NATO Envoy Says No Missiles to Kaliningrad

BRUSSELS — New missiles will not be deployed in the Kaliningrad enclave now that the United States has dropped plans to build an anti-missile shield in Poland and the Czech Republic, Russia's envoy to NATO said on Friday.

Dmitry Rogozin also welcomed a proposal from NATO Secretary-General Anders Fogh Rasmussen for more cooperation with Russia on anti-missile systems.

"It was very positive, very constructive and we have to analyze together all the sec-gen's proposals for the new beginning of NATO-Russia cooperation," Rogozin told a news conference.

On Russian plans to deploy medium-range missiles in Kaliningrad, which borders Poland and Lithuania, he said: "I hope you can understand logic ... if we have no radars or no missiles in the Czech Republic and Poland, we don't need to find some response."

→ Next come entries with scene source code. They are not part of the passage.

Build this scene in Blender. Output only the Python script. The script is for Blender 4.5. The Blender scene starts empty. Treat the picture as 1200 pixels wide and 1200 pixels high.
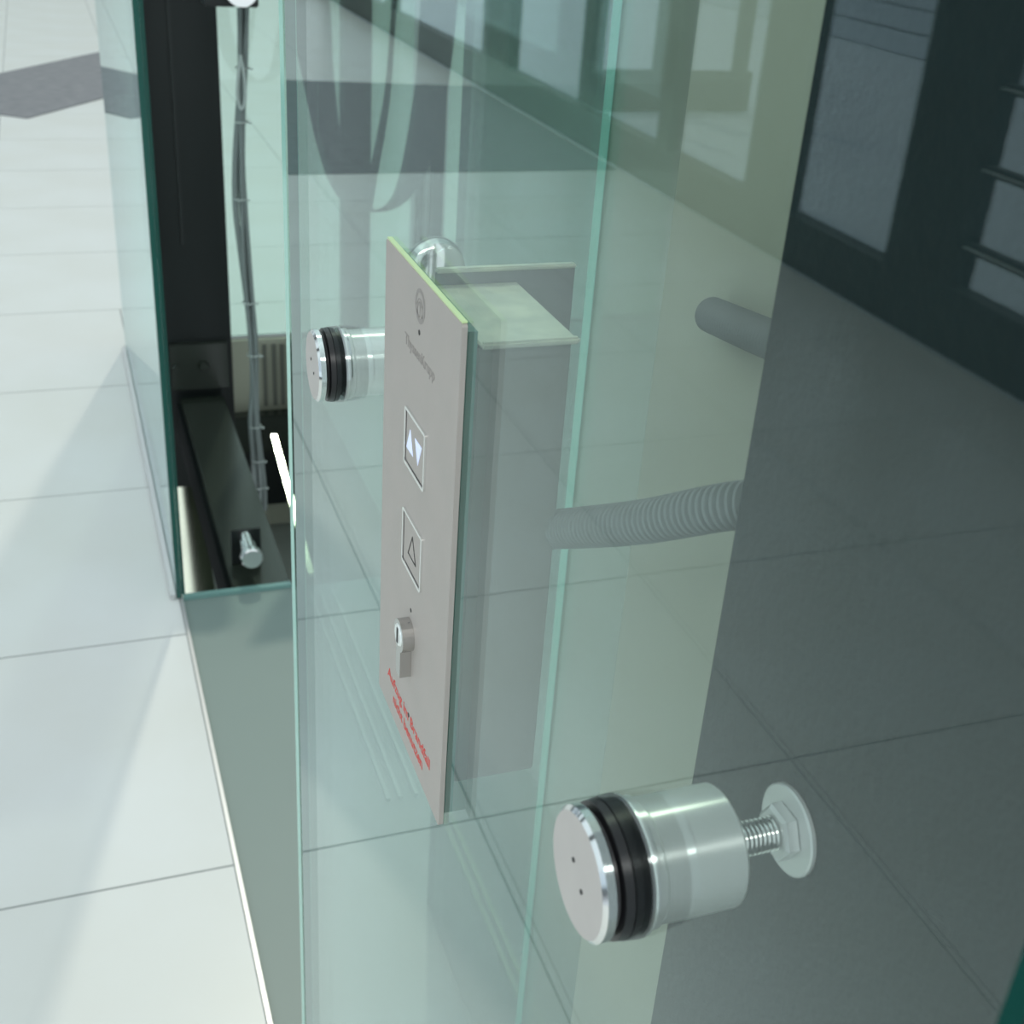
import bpy, bmesh, math, random
from mathutils import Vector, Matrix
random.seed(4)
C = bpy.context.scene.collection
CH = 1.37                      # camera height above the tiled floor

# ---------------- camera ----------------
F = 1442.0
def _v(px, py): return Vector((px - 600, 600 - py, -F)).normalized()
Zc = -_v(403, 3300)
Yc = _v(22, -212); Yc = (Yc - Zc * Yc.dot(Zc)).normalized()
Xc = Yc.cross(Zc)
R = Matrix((Xc, Yc, Zc))       # world = R @ camera
cam = bpy.data.cameras.new('camera'); camo = bpy.data.objects.new('camera', cam); C.objects.link(camo)
camo.matrix_world = Matrix.Translation((0, 0, CH)) @ R.to_4x4()
cam.sensor_width = 36; cam.lens = F / 1200 * 36; cam.clip_start = .01
cam.dof.use_dof = True; cam.dof.focus_distance = .62; cam.dof.aperture_fstop = 20
bpy.context.scene.camera = camo

# ---------------- world, sun, exposure ----------------
sc = bpy.context.scene
sc.view_settings.view_transform = 'Standard'; sc.view_settings.look = 'None'
sc.view_settings.gamma = 1; sc.view_settings.use_curve_mapping = False
sc.view_settings.exposure = 0.0
sc.cycles.transparent_max_bounces = 40; sc.cycles.max_bounces = 14; sc.cycles.diffuse_bounces = 5; sc.cycles.glossy_bounces = 8
w = bpy.data.worlds.new('world'); sc.world = w; w.use_nodes = True
wb = w.node_tree.nodes['Background']; wb.inputs[0].default_value = (.87, .96, 1.0, 1); wb.inputs[1].default_value = 1.06
sun = bpy.data.lights.new('sun', 'SUN'); sun.energy = .8; sun.angle = math.radians(1.5); sun.color = (1, .96, .80)
suno = bpy.data.objects.new('sun', sun); C.objects.link(suno)
suno.rotation_euler = Vector((.27, .96, 1.4)).to_track_quat('Z', 'Y').to_euler()
suno.location = (0, 3, 6)
# added fill light above and behind the camera, brightens the steel collars
lp = bpy.data.lights.new('fill_light', 'AREA'); lp.shape = 'RECTANGLE'; lp.size = 3.2; lp.size_y = .35; lp.energy = 34; lp.color = (1, .98, .95)
lpo = bpy.data.objects.new('fill_light', lp); C.objects.link(lpo); lpo.location = (-.9, -1.6, 3.0)
lpo.rotation_euler = (math.radians(52), 0, 0)

# ---------------- materials ----------------
def mat(name, col, rough=.5, metal=0., spec=.5, noise=None, nscale=8., bump=0., bscale=300., stretch=None, coat=0):
    m = bpy.data.materials.new(name); m.use_nodes = True; n = m.node_tree.nodes; l = m.node_tree.links
    p = n['Principled BSDF']; p.inputs['Base Color'].default_value = (*col, 1)
    p.inputs['Roughness'].default_value = rough; p.inputs['Metallic'].default_value = metal
    p.inputs['Specular IOR Level'].default_value = spec; p.inputs['Coat Weight'].default_value = coat
    tc = n.new('ShaderNodeTexCoord'); mp = n.new('ShaderNodeMapping'); l.new(tc.outputs['Object'], mp.inputs[0])
    if stretch: mp.inputs['Scale'].default_value = stretch
    if noise:
        t = n.new('ShaderNodeTexNoise'); t.inputs['Scale'].default_value = nscale; t.inputs['Detail'].default_value = 5
        l.new(mp.outputs[0], t.inputs[0])
        r = n.new('ShaderNodeValToRGB'); r.color_ramp.elements[0].position = .3; r.color_ramp.elements[1].position = .7
        r.color_ramp.elements[0].color = (*noise, 1); r.color_ramp.elements[1].color = (*col, 1)
        l.new(t.outputs[0], r.inputs[0]); l.new(r.outputs[0], p.inputs['Base Color'])
    if bump:
        t = n.new('ShaderNodeTexNoise'); t.inputs['Scale'].default_value = bscale; l.new(mp.outputs[0], t.inputs[0])
        b = n.new('ShaderNodeBump'); b.inputs['Strength'].default_value = bump; b.inputs['Distance'].default_value = .001
        l.new(t.outputs[0], b.inputs['Height']); l.new(b.outputs[0], p.inputs['Normal'])
    return m

def glass(name, tint, haze=0., hcol=(.8, .95, .88)):
    """clear pane: transparent body with Schlick reflection on each face, optional fine haze"""
    m = bpy.data.materials.new(name); m.use_nodes = True; n = m.node_tree.nodes; l = m.node_tree.links
    n.remove(n['Principled BSDF']); out = n['Material Output']
    g = n.new('ShaderNodeNewGeometry'); d = n.new('ShaderNodeVectorMath'); d.operation = 'DOT_PRODUCT'
    l.new(g.outputs['Incoming'], d.inputs[0]); l.new(g.outputs['Normal'], d.inputs[1])
    def mth(op, a, b=None):
        x = n.new('ShaderNodeMath'); x.operation = op
        for i, q in enumerate((a, b)):
            if q is None: continue
            if isinstance(q, (int, float)): x.inputs[i].default_value = q
            else: l.new(q, x.inputs[i])
        return x.outputs[0]
    c = mth('ABSOLUTE', d.outputs['Value']); o = mth('SUBTRACT', 1., c); p5 = mth('POWER', o, 5.)
    fr = mth('ADD', mth('MULTIPLY', p5, .956), .044)
    tr = n.new('ShaderNodeBsdfTransparent'); tr.inputs[0].default_value = (*tint, 1)
    gl = n.new('ShaderNodeBsdfGlossy'); gl.inputs['Roughness'].default_value = 0.0
    gl.inputs['Color'].default_value = (.91, .99, 1, 1)
    body = tr.outputs[0]
    if haze:
        df = n.new('ShaderNodeBsdfDiffuse'); df.inputs[0].default_value = (*hcol, 1)
        tl = n.new('ShaderNodeBsdfTranslucent'); tl.inputs[0].default_value = (*hcol, 1)
        a = n.new('ShaderNodeAddShader'); mh = n.new('ShaderNodeMixShader'); mh.inputs[0].default_value = .5
        l.new(df.outputs[0], mh.inputs[1]); l.new(tl.outputs[0], mh.inputs[2]); n.remove(a)
        m2 = n.new('ShaderNodeMixShader'); m2.inputs[0].default_value = haze
        l.new(body, m2.inputs[1]); l.new(mh.outputs[0], m2.inputs[2]); body = m2.outputs[0]
    mx = n.new('ShaderNodeMixShader'); l.new(fr, mx.inputs[0]); l.new(body, mx.inputs[1]); l.new(gl.outputs[0], mx.inputs[2])
    l.new(mx.outputs[0], out.inputs[0])
    return m

M_tile = mat('pale_stone', (.66, .69, .68), .30, spec=.5, noise=(.62, .64, .61), nscale=2.5)
M_grout = mat('grout', (.27, .29, .29), .8)
M_strip = mat('dark_stone', (.20, .21, .23), .6, noise=(.11, .12, .135), nscale=14, stretch=(1, 3, 1))
M_deck = mat('sill_glass', (.19, .25, .23), .42, spec=.5, noise=(.17, .23, .215), nscale=1.5)
M_black = mat('black_paint', (.006, .009, .009), .38, spec=.4)
M_matt = mat('matt_black', (.004, .006, .006), .9, spec=.05)
M_trim = mat('pit_edge', (.16, .30, .28), .25)
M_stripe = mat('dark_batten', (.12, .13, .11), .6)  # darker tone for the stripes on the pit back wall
M_beam = mat('black_satin', (.018, .024, .018), .25, spec=.55)
M_track = mat('dull_track', (.36, .43, .40), .5)
M_lock = mat('lock_nickel', (.52, .51, .49), .2, 1.)
M_rubber = mat('black_rubber', (.006, .006, .007), .32)
M_steel = mat('polished_steel', (.84, .85, .84), .12, 1.)
M_turn = mat('turned_aluminium', (.93, .97, .95), .30, .72)
def _turn(m):
    n = m.node_tree.nodes; p = n['Principled BSDF']; tg = n.new('ShaderNodeTangent'); tg.direction_type = 'RADIAL'; tg.axis = 'X'
    p.inputs['Anisotropic'].default_value = .85; p.inputs['Anisotropic Rotation'].default_value = .25; m.node_tree.links.new(tg.outputs[0], p.inputs['Tangent'])
_turn(M_turn)
M_cap = mat('brushed_steel', (.60, .57, .54), .55, .35, noise=(.57, .54, .515), nscale=60)
M_plate = mat('brushed_plate', (.50, .455, .42), .5, .35, noise=(.475, .44, .405), nscale=45, bump=.1, bscale=700)
M_zinc = mat('galvanised_sheet', (.72, .76, .62), .42, .4, noise=(.50, .56, .48), nscale=70)
M_box = mat('grey_box', (.16, .175, .165), .5, .1, noise=(.14, .155, .145), nscale=12)
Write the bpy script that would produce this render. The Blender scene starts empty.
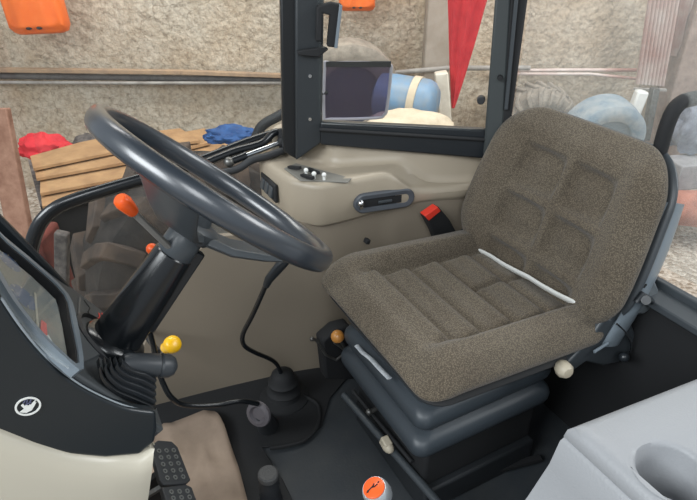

NATO Secretary-General Anders Fogh Rasmussen urged the Western alliance and Russia to consider linking their defensive missile systems in a policy speech Friday, as well as said that Russia should join other global powers in pressing Iran to abandon its nuclear aspirations.

Rasmussen said NATO and Russia have a shared interest in combating the proliferation of intercontinental ballistic missile technology in other countries.

"If North Korea stays nuclear and if Iran becomes nuclear, some of their neighbors might feel compelled to follow their example," Rasmussen said in a policy speech.

The secretary-general also encouraged Russia to play a role in exerting pressure on Iran to give up its nuclear program.

"What I would expect is that Russia will join us in putting maximum political and diplomatic pressure on Iran to stop Iran's nuclear aspirations," he said.